## Challenge
Tally the lines containing "picture" and report the number alone.

## Extracted entries
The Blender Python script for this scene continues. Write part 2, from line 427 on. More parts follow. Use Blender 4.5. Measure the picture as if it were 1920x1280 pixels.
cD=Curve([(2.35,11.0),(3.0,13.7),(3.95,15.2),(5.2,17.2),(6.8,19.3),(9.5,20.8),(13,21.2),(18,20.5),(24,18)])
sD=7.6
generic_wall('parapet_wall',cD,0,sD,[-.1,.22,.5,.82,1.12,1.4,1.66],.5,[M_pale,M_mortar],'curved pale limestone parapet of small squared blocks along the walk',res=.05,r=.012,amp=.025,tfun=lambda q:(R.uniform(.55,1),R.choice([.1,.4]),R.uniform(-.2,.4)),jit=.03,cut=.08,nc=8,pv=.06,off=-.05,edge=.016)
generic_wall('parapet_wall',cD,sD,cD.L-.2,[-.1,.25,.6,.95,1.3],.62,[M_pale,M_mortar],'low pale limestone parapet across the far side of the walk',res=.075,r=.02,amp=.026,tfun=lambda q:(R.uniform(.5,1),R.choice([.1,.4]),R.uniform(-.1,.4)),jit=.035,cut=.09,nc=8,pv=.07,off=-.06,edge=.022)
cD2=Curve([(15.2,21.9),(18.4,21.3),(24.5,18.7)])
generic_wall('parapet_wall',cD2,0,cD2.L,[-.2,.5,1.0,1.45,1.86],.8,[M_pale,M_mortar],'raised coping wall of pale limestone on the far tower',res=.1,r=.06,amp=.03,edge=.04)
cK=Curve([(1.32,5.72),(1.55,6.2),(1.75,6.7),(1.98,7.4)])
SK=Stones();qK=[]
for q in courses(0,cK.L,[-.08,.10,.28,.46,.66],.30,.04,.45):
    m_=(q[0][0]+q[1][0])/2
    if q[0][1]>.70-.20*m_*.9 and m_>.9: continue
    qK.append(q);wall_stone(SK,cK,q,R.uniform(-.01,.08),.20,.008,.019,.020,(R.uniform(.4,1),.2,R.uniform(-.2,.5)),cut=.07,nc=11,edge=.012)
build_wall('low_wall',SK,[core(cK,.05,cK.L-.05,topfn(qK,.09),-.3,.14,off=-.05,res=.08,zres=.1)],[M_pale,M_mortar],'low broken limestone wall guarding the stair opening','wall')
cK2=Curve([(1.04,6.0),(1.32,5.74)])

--

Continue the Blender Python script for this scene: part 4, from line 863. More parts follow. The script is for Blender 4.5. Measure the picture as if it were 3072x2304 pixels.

## Answer for the task
2